RE: Articles of Distraction
September 9, 2025 at 8:35 am
(This post was last modified: September 9, 2025 at 8:35 am by Angrboda.)
Quote:A decade earlier, a team of Venezuelan police officers, out on a routine patrol along a beach in the state of Aragua, spotted a luxury yacht floating placidly off the coast. When they boarded the vessel, one of the officers later told the Venezuelan journalist Ronna Rísquez, a passenger identified himself as Héctor Guerrero Flores. The officers knew him by his nom de guerre: El Niño Guerrero, the head of the prison gang Tren de Aragua. He was supposed to be in pretrial detention in Tocorón, a prison thirty miles away, for multiple alleged crimes, including attempted murder. Guerrero produced a document from the ministry of prisons that granted him permission to travel. When the officers called their bosses, the order they received was unequivocal: “Withdraw.”

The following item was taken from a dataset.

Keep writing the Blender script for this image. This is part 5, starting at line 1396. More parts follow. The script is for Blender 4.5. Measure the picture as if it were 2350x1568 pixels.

At the time, many of Venezuela’s prisons were governed from the inside by an inmate known as a pran—which, according to some sources, is an acronym that roughly translates to “natural-born killer.” The gang that forms around him is called a carro, or car. It operates outside the prison through affiliated groups, controlling territory and generating revenue through extortion and drug sales. According to Andrés Antillano, a professor of criminology at the Central University of Venezuela, these cars, strung together in the service of the pran, make up a tren, or train. There are several such operations across the country, each bearing the name of the state or region where it operates.
Tren de Aragua, which was founded by Guerrero and four close associates, first came to the attention of Venezuelan law enforcement around 2014. Aragua, an industrial state with a large military presence, offered a number of geographic and material advantages to a burgeoning criminal enterprise. Money flowed to Tren de Aragua from gold mines that it controlled and from taxes that its members imposed on local businesses. In other states across the country, convicts were funnelled into a range of different facilities, but in Aragua the system was more centralized, and the main prison was Tocorón. As a result, the gang was able to rapidly grow its ranks: virtually everyone sentenced for criminal activity would, at some point, need to submit to the authority of its pran.
By 2017, a sharp drop in oil prices, coupled with catastrophic government mismanagement, had led to extreme inflation and an economic collapse in Venezuela. There were food shortages and power outages; a bottle of ketchup might cost nine dollars, while the monthly minimum wage was six dollars. More than seven million Venezuelans have fled the country in the past decade, an exodus that has reshaped life and politics across Latin America.
For criminal organizations, mass migration created a new business model. Tren de Aragua, Rísquez writes, managed “to follow those who emigrated, by land, to other countries in Latin America, mixing in with them and applying their strategies to impose control in each place they reached.” Starting in 2018, authorities in Peru, Colombia, Chile, and Brazil reported incidents involving Tren de Aragua. The gang’s operations were expanding to include the trafficking of migrants and prostitution. A few years later, the body of a former Venezuelan military officer and opposition figure was found in a suitcase in Santiago. Chilean prosecutors accused Tren de Aragua of carrying out the hit.
But, for the most part, the gang’s influence outside Venezuela amounted to disparate groups operating under the Tren de Aragua banner, either as minor partners in smuggling or drug-dealing rings or as something more akin to franchisees—independently run local organizations that used the name of the broader brand. One of the enduring principles of gangland public relations is that there’s no such thing as bad press; in fact, the more people talk about a criminal group, the easier it becomes to intimidate potential victims. “Tren de Aragua is phantasmagorical,” Antillano told me. “It’s everywhere. It has no face, no clear expression. It can be molded.”
In 2022, when record numbers of Venezuelans began making the overland journey to Central America and the United States, Tren de Aragua was reported to be active on the outskirts of the Darién Gap, a treacherous jungle linking Colombia and Panama. That October, the Department of Homeland Security got its first tip about Tren de Aragua, from an investigation in Lima, Peru. “We were seeing criminal activity following the Venezuelan diaspora,” a former high-ranking D.H.S. official told me. It would be a year before government intelligence suggested that the gang was present in the U.S. Another former D.H.S. official told me that the department ultimately estimated that there were about a thousand potential members in the country. “Even then,” he said, “the connections to the gang were weak or spurious.”